Συντάκτης: FoodJunkie

Food Junkie

13 thoughts

  1. Φαίνεται καταπληκτικό και το ψωμί είναι η λατρεία μου… Πλην όμως – ξανθιά γαρ- έχω απορίες τις οποίες όμως ελπίζω να μου τις λύσεις από κοντά…:-)

  2. I never even thought to judge a restaurant by the bread they serve but now that you mention it… it is definitely a clear sign of things to come! Your bread looks delicious but I wouldn’t have the patience to go to the whole process…. That 5-minute one sounds much easier to do…:)

  3. Great post, I remember laughing myself silly reading “Feed the bitch..or she will die” years ago when the book first came out. I’ve never been a baker apart from one or two fairly decent but unexciting breads but just recently I am feeling an inexplicable urge to make sourdough and just today have purchased Rye flour, strong white flour and I have Andrew Whitley’s instructions for my very own Mother. I do like your bread recipe and think that I’ll use it when I’m ready. All I need now is a thermometer as I’ve no idea how warm my home is and tomorrow I’ll get started (!). I fully intend to blog my experience…..

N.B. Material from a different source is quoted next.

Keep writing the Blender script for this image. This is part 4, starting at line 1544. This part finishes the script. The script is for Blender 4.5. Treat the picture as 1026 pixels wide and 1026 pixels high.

  4. I am very impressed that you not only made your own bread, but you were organised enough to foster the starter for more than a week. The bread looks superb, and I agree with you that good bread is one of the hallmarks of a good restaurant. Thanks for the great choice.

  5. I have starting baking sourdough bread recently and it is a great way to learn patience. I like to look at the starter and see how alive it is. I agree with you that the bread served says a good deal about the restaurant. Thanks again for hosting!